In 1959, Liverpool Football Club were in the Second Division. Liverpool Football Club had never won the FA Cup. Fifteen seasons later, Liverpool Football Club had won three League titles, two FA Cups and the UEFA Cup. Liverpool Football Club had become the most consistently successful team in England. And the most passionately supported club. Their manager was revered as a god. Destined for immortality. Their manager was Bill Shankly. His job was his life. His life was football. His football a form of socialism. Bill Shankly inspired people. Bill Shankly transformed people. The players and the supporters. His legacy would reveberate through the ages.
In 1974, Liverpool Football Club and Bill Shankly stood on the verge of even greater success. In England and in Europe. But in 1974, Bill Shankly shocked Liverpool and football. Bill Shankly resigned. Bill Shankly retired.
Red or Dead is the story of the rise of Liverpool Football Club and Bill Shankly. And the story of the retirement of Bill Shankly. Of one man and his work. And of the man after that work. A man in two halves. Home and away. Red or dead.
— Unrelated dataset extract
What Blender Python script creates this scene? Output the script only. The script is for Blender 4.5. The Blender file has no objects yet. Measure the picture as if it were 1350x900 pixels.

David Peace - named in 2003 as one of Granta's Best of Young British Novelists - was born and brought up in Yorkshire. He is the author of the Red Riding Quartet (Nineteen Seventy Four, Nineteen Seventy Seven, Nineteen Eighty and Nineteen Eighty Three) which has been adapted into a three part Channel 4 series that aired in Spring 2009, GB84 which was awarded the James Tait Black Memorial Award, and The Damned Utd, the film version of which (adapted by Peter Morgan and starring Michael Sheen) was released in Spring 2009. Tokyo Year Zero, the first part of his acclaimed Tokyo Trilogy, was published in 2007, and the second part, Occupied City, in 2009.